### Directions
Each line from the start of the entries through the line that contains "COL = scene.collection" should be output exactly, please.

Recorded data:
"""

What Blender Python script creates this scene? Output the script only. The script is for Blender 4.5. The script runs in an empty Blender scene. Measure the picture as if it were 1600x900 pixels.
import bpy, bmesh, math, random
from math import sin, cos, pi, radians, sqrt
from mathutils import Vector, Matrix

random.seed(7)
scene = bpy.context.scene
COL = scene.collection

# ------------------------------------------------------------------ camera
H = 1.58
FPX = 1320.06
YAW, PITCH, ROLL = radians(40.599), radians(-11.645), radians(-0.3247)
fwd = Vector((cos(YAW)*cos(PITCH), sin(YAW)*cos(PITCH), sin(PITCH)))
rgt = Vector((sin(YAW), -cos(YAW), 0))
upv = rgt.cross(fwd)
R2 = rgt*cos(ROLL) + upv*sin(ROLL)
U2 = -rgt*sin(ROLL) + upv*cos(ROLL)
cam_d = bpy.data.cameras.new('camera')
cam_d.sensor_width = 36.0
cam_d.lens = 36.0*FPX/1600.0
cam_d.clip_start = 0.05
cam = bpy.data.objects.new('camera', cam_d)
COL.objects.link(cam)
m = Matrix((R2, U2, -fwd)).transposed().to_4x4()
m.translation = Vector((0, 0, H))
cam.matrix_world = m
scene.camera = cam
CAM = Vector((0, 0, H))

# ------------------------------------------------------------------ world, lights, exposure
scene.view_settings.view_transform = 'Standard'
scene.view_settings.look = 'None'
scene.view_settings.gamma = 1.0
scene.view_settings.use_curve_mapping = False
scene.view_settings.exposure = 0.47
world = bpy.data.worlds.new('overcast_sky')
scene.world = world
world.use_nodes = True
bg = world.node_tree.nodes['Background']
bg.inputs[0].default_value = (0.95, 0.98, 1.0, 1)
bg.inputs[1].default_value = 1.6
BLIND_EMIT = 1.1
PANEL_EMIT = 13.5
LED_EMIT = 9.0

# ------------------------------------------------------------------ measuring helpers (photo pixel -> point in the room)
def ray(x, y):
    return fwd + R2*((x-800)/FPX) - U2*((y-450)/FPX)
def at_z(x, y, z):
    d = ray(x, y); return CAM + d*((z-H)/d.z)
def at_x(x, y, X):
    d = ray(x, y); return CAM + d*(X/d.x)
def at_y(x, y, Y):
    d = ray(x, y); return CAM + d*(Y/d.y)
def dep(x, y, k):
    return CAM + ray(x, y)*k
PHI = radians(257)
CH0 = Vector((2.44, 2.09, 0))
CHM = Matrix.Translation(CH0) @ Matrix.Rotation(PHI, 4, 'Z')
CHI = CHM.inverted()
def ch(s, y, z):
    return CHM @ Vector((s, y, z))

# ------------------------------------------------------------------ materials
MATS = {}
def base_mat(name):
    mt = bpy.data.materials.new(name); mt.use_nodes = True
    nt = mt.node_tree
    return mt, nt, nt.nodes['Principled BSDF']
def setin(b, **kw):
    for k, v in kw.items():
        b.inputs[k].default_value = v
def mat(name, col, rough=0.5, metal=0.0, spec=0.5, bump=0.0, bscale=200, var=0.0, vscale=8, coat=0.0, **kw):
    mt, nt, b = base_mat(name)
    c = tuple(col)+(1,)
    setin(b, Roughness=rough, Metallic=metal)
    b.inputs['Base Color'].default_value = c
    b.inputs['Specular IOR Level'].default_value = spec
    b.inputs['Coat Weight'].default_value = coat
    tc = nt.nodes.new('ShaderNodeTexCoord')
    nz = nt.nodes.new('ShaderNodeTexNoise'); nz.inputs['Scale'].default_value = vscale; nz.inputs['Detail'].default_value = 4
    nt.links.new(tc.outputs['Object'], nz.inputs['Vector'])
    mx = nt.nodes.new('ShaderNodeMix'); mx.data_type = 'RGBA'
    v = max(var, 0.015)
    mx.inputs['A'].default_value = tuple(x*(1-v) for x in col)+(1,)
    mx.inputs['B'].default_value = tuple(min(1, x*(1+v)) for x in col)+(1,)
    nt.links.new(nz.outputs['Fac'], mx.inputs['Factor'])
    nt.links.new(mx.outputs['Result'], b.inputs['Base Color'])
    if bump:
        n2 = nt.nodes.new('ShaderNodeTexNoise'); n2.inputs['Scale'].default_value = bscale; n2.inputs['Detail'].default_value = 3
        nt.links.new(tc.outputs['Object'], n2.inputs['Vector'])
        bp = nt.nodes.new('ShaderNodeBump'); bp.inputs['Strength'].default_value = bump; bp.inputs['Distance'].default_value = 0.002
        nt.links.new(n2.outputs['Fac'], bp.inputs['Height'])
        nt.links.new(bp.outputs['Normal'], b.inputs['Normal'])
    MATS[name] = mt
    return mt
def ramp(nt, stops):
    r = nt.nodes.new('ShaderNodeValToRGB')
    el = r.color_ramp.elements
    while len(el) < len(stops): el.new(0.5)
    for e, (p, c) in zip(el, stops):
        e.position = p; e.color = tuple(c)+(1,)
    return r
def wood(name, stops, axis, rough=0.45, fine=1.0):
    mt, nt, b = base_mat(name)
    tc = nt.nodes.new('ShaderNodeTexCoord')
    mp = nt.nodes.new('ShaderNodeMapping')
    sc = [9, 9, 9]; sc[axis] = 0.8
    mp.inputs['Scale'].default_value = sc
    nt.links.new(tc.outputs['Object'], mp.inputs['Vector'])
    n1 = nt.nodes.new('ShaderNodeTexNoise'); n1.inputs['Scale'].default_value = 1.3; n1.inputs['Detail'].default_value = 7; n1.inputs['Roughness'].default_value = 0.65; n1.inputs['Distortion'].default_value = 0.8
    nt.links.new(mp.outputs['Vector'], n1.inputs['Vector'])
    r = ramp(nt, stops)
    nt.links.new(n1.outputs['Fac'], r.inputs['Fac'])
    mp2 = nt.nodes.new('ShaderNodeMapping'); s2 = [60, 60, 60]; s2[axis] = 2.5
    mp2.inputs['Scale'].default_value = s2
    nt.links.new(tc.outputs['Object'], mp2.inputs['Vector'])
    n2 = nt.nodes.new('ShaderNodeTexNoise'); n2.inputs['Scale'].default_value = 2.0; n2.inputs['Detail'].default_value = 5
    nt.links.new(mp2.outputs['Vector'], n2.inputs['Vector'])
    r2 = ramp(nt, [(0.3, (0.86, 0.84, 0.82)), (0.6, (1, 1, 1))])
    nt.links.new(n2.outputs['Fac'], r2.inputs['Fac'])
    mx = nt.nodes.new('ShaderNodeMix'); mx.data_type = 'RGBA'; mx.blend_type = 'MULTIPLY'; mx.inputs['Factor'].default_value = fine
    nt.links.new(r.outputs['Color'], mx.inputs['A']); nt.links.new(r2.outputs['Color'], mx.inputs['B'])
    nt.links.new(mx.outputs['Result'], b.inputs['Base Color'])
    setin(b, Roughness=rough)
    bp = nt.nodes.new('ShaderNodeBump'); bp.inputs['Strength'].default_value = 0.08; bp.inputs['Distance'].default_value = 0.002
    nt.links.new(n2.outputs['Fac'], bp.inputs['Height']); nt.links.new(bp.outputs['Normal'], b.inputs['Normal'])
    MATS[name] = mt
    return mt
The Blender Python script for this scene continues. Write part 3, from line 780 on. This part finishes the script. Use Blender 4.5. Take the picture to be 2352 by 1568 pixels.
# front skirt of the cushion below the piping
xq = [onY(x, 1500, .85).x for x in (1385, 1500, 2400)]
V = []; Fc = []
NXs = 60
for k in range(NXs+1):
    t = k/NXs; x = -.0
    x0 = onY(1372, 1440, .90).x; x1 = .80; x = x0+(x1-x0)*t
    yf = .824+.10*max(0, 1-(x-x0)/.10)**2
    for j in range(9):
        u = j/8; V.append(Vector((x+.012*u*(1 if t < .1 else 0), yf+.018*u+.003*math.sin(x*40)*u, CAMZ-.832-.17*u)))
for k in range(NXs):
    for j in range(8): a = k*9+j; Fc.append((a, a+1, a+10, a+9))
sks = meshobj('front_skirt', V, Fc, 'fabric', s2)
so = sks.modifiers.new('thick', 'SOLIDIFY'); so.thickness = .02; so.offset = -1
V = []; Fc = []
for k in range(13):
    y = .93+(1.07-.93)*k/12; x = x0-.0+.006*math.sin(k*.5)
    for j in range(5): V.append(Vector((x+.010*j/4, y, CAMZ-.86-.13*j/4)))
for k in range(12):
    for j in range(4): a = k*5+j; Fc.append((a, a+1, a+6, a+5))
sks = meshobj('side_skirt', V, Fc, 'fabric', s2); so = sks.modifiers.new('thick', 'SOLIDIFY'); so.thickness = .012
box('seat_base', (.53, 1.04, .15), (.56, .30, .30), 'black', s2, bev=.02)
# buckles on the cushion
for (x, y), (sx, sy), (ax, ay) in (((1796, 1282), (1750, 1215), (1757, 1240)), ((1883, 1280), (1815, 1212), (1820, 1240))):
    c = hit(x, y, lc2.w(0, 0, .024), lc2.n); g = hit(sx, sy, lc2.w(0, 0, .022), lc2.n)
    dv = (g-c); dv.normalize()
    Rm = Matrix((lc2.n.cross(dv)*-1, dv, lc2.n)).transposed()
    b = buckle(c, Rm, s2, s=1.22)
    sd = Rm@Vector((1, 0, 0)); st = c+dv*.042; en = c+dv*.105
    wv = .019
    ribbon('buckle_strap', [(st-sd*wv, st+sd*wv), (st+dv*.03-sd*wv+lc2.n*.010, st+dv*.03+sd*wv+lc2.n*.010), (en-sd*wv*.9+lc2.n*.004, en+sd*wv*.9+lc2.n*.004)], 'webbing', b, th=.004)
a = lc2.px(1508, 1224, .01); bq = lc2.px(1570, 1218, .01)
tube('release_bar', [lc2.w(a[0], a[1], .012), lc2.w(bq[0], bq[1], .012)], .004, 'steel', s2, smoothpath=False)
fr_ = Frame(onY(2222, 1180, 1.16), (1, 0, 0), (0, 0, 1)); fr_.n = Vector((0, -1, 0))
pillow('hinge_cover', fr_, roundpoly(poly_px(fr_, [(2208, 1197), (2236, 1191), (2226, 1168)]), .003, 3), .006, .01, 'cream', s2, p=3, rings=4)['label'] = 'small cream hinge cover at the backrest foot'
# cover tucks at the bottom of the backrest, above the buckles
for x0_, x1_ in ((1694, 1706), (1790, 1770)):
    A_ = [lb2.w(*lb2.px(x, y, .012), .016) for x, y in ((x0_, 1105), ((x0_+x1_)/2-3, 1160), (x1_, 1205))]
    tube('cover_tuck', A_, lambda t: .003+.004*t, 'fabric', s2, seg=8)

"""

### Completed exercise
What Blender Python script creates this scene? Output the script only. The script is for Blender 4.5. The script runs in an empty Blender scene. Measure the picture as if it were 1600x900 pixels.
import bpy, bmesh, math, random
from math import sin, cos, pi, radians, sqrt
from mathutils import Vector, Matrix

random.seed(7)
scene = bpy.context.scene
COL = scene.collection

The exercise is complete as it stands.